- _What needs to be done_
Give the listing again exactly, omitting its images.
((
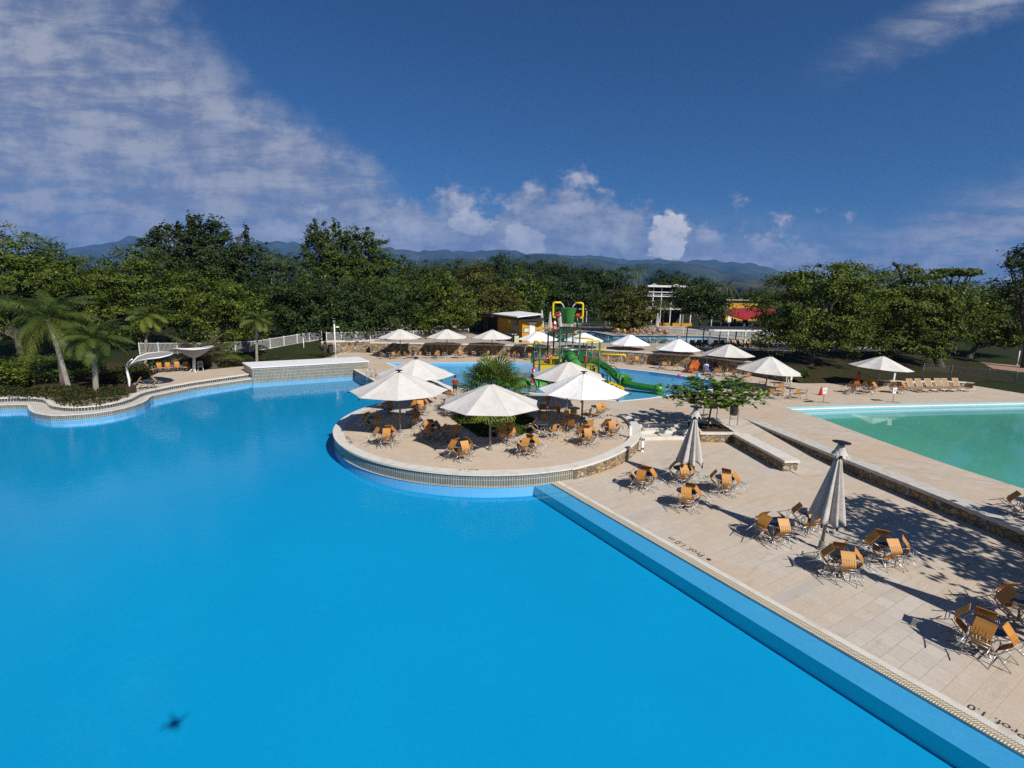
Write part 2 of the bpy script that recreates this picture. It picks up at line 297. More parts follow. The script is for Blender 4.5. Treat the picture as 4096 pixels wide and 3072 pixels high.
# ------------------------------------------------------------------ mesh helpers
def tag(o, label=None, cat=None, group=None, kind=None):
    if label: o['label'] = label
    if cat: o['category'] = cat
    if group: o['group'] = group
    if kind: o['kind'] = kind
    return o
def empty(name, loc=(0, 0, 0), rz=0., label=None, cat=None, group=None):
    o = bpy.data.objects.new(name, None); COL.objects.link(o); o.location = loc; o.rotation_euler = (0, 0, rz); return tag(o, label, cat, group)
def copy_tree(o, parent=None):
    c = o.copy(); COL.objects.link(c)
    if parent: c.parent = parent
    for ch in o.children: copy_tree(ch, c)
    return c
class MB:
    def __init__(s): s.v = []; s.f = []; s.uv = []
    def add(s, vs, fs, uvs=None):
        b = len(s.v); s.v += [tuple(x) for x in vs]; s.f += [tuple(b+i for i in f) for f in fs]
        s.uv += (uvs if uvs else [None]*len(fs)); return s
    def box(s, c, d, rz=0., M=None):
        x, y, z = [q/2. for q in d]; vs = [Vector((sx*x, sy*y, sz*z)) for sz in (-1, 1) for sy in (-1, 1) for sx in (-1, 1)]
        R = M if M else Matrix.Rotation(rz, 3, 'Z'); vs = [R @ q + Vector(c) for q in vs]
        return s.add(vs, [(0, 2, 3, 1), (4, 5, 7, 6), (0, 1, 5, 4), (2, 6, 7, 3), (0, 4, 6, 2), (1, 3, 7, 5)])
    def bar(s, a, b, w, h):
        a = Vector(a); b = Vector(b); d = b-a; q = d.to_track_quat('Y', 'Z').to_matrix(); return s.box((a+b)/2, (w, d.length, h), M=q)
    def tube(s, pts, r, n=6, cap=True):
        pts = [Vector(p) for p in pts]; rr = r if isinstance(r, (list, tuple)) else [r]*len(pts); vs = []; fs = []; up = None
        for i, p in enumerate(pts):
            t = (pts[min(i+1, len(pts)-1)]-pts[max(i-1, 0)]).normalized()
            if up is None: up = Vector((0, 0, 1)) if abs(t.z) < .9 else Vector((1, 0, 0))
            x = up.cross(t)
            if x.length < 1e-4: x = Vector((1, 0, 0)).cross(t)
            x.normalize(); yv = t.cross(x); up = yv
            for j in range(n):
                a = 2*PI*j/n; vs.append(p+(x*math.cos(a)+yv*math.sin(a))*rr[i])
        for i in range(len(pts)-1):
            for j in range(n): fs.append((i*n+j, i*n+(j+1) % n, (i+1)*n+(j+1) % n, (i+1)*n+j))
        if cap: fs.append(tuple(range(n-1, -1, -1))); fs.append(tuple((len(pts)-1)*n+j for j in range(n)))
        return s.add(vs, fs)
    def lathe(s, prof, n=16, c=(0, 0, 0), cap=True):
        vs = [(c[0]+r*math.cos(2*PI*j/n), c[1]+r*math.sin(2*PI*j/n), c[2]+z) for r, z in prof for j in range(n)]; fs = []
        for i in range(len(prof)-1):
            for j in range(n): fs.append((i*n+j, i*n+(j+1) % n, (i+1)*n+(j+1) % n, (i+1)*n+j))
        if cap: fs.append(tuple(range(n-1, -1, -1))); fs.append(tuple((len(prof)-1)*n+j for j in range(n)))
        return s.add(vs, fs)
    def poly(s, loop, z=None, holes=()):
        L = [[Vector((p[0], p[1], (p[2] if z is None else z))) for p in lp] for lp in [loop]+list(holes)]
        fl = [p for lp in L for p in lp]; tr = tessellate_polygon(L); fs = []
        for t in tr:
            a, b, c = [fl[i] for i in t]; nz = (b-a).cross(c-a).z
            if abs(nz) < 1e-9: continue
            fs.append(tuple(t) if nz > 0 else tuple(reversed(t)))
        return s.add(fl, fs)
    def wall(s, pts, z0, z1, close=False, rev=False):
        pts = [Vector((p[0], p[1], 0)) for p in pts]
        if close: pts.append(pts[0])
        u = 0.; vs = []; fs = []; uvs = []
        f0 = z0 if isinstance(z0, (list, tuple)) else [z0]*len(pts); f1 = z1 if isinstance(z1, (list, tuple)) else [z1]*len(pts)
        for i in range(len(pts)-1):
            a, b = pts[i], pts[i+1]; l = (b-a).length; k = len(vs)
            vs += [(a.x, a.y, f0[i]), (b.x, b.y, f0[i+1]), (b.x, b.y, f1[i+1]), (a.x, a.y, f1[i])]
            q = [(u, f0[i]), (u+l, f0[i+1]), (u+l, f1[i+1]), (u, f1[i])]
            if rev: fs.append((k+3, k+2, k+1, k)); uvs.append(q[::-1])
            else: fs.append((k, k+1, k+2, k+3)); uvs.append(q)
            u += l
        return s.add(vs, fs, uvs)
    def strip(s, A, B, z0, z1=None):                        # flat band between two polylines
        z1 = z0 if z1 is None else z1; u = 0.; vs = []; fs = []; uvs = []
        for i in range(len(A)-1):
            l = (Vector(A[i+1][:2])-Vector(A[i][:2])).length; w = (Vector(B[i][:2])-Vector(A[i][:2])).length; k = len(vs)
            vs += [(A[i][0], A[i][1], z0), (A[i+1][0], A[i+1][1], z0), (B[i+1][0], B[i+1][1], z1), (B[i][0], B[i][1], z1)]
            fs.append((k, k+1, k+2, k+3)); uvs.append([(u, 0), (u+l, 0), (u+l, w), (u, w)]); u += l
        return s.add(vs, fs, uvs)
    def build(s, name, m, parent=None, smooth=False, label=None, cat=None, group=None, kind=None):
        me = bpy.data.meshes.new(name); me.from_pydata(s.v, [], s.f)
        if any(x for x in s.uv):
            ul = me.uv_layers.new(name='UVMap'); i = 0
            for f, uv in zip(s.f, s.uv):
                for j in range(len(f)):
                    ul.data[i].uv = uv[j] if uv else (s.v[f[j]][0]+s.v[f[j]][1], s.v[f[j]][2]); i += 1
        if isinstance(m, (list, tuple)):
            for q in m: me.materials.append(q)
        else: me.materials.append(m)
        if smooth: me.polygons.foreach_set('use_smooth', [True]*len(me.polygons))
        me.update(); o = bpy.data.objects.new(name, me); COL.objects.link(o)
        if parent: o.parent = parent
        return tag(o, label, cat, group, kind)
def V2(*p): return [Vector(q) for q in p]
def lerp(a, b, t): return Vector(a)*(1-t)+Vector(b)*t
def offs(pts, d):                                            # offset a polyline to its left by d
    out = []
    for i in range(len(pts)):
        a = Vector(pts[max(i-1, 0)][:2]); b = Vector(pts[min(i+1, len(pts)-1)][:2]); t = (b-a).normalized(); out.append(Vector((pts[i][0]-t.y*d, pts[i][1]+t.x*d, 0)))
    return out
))
- _Written solution_
Write part 2 of the bpy script that recreates this picture. It picks up at line 297. More parts follow. The script is for Blender 4.5. Treat the picture as 4096 pixels wide and 3072 pixels high.
# ------------------------------------------------------------------ mesh helpers
def tag(o, label=None, cat=None, group=None, kind=None):
    if label: o['label'] = label
    if cat: o['category'] = cat
    if group: o['group'] = group
    if kind: o['kind'] = kind
    return o
def empty(name, loc=(0, 0, 0), rz=0., label=None, cat=None, group=None):
    o = bpy.data.objects.new(name, None); COL.objects.link(o); o.location = loc; o.rotation_euler = (0, 0, rz); return tag(o, label, cat, group)
def copy_tree(o, parent=None):
    c = o.copy(); COL.objects.link(c)
    if parent: c.parent = parent
    for ch in o.children: copy_tree(ch, c)
    return c
class MB:
    def __init__(s): s.v = []; s.f = []; s.uv = []
    def add(s, vs, fs, uvs=None):
        b = len(s.v); s.v += [tuple(x) for x in vs]; s.f += [tuple(b+i for i in f) for f in fs]
        s.uv += (uvs if uvs else [None]*len(fs)); return s
    def box(s, c, d, rz=0., M=None):
        x, y, z = [q/2. for q in d]; vs = [Vector((sx*x, sy*y, sz*z)) for sz in (-1, 1) for sy in (-1, 1) for sx in (-1, 1)]
        R = M if M else Matrix.Rotation(rz, 3, 'Z'); vs = [R @ q + Vector(c) for q in vs]
        return s.add(vs, [(0, 2, 3, 1), (4, 5, 7, 6), (0, 1, 5, 4), (2, 6, 7, 3), (0, 4, 6, 2), (1, 3, 7, 5)])
    def bar(s, a, b, w, h):
        a = Vector(a); b = Vector(b); d = b-a; q = d.to_track_quat('Y', 'Z').to_matrix(); return s.box((a+b)/2, (w, d.length, h), M=q)
    def tube(s, pts, r, n=6, cap=True):
        pts = [Vector(p) for p in pts]; rr = r if isinstance(r, (list, tuple)) else [r]*len(pts); vs = []; fs = []; up = None
        for i, p in enumerate(pts):
            t = (pts[min(i+1, len(pts)-1)]-pts[max(i-1, 0)]).normalized()
            if up is None: up = Vector((0, 0, 1)) if abs(t.z) < .9 else Vector((1, 0, 0))
            x = up.cross(t)
            if x.length < 1e-4: x = Vector((1, 0, 0)).cross(t)
            x.normalize(); yv = t.cross(x); up = yv
            for j in range(n):
                a = 2*PI*j/n; vs.append(p+(x*math.cos(a)+yv*math.sin(a))*rr[i])
        for i in range(len(pts)-1):
            for j in range(n): fs.append((i*n+j, i*n+(j+1) % n, (i+1)*n+(j+1) % n, (i+1)*n+j))
        if cap: fs.append(tuple(range(n-1, -1, -1))); fs.append(tuple((len(pts)-1)*n+j for j in range(n)))
        return s.add(vs, fs)
    def lathe(s, prof, n=16, c=(0, 0, 0), cap=True):
        vs = [(c[0]+r*math.cos(2*PI*j/n), c[1]+r*math.sin(2*PI*j/n), c[2]+z) for r, z in prof for j in range(n)]; fs = []
        for i in range(len(prof)-1):
            for j in range(n): fs.append((i*n+j, i*n+(j+1) % n, (i+1)*n+(j+1) % n, (i+1)*n+j))
        if cap: fs.append(tuple(range(n-1, -1, -1))); fs.append(tuple((len(prof)-1)*n+j for j in range(n)))
        return s.add(vs, fs)
    def poly(s, loop, z=None, holes=()):
        L = [[Vector((p[0], p[1], (p[2] if z is None else z))) for p in lp] for lp in [loop]+list(holes)]
        fl = [p for lp in L for p in lp]; tr = tessellate_polygon(L); fs = []
        for t in tr:
            a, b, c = [fl[i] for i in t]; nz = (b-a).cross(c-a).z
            if abs(nz) < 1e-9: continue
            fs.append(tuple(t) if nz > 0 else tuple(reversed(t)))
        return s.add(fl, fs)
    def wall(s, pts, z0, z1, close=False, rev=False):
        pts = [Vector((p[0], p[1], 0)) for p in pts]
        if close: pts.append(pts[0])
        u = 0.; vs = []; fs = []; uvs = []
        f0 = z0 if isinstance(z0, (list, tuple)) else [z0]*len(pts); f1 = z1 if isinstance(z1, (list, tuple)) else [z1]*len(pts)
        for i in range(len(pts)-1):
            a, b = pts[i], pts[i+1]; l = (b-a).length; k = len(vs)
            vs += [(a.x, a.y, f0[i]), (b.x, b.y, f0[i+1]), (b.x, b.y, f1[i+1]), (a.x, a.y, f1[i])]
            q = [(u, f0[i]), (u+l, f0[i+1]), (u+l, f1[i+1]), (u, f1[i])]
            if rev: fs.append((k+3, k+2, k+1, k)); uvs.append(q[::-1])
            else: fs.append((k, k+1, k+2, k+3)); uvs.append(q)
            u += l
        return s.add(vs, fs, uvs)
    def strip(s, A, B, z0, z1=None):                        # flat band between two polylines
        z1 = z0 if z1 is None else z1; u = 0.; vs = []; fs = []; uvs = []
        for i in range(len(A)-1):
            l = (Vector(A[i+1][:2])-Vector(A[i][:2])).length; w = (Vector(B[i][:2])-Vector(A[i][:2])).length; k = len(vs)
            vs += [(A[i][0], A[i][1], z0), (A[i+1][0], A[i+1][1], z0), (B[i+1][0], B[i+1][1], z1), (B[i][0], B[i][1], z1)]
            fs.append((k, k+1, k+2, k+3)); uvs.append([(u, 0), (u+l, 0), (u+l, w), (u, w)]); u += l
        return s.add(vs, fs, uvs)
    def build(s, name, m, parent=None, smooth=False, label=None, cat=None, group=None, kind=None):
        me = bpy.data.meshes.new(name); me.from_pydata(s.v, [], s.f)
        if any(x for x in s.uv):
            ul = me.uv_layers.new(name='UVMap'); i = 0
            for f, uv in zip(s.f, s.uv):
                for j in range(len(f)):
                    ul.data[i].uv = uv[j] if uv else (s.v[f[j]][0]+s.v[f[j]][1], s.v[f[j]][2]); i += 1
        if isinstance(m, (list, tuple)):
            for q in m: me.materials.append(q)
        else: me.materials.append(m)
        if smooth: me.polygons.foreach_set('use_smooth', [True]*len(me.polygons))
        me.update(); o = bpy.data.objects.new(name, me); COL.objects.link(o)
        if parent: o.parent = parent
        return tag(o, label, cat, group, kind)
def V2(*p): return [Vector(q) for q in p]
def lerp(a, b, t): return Vector(a)*(1-t)+Vector(b)*t
def offs(pts, d):                                            # offset a polyline to its left by d
    out = []
    for i in range(len(pts)):
        a = Vector(pts[max(i-1, 0)][:2]); b = Vector(pts[min(i+1, len(pts)-1)][:2]); t = (b-a).normalized(); out.append(Vector((pts[i][0]-t.y*d, pts[i][1]+t.x*d, 0)))
    return out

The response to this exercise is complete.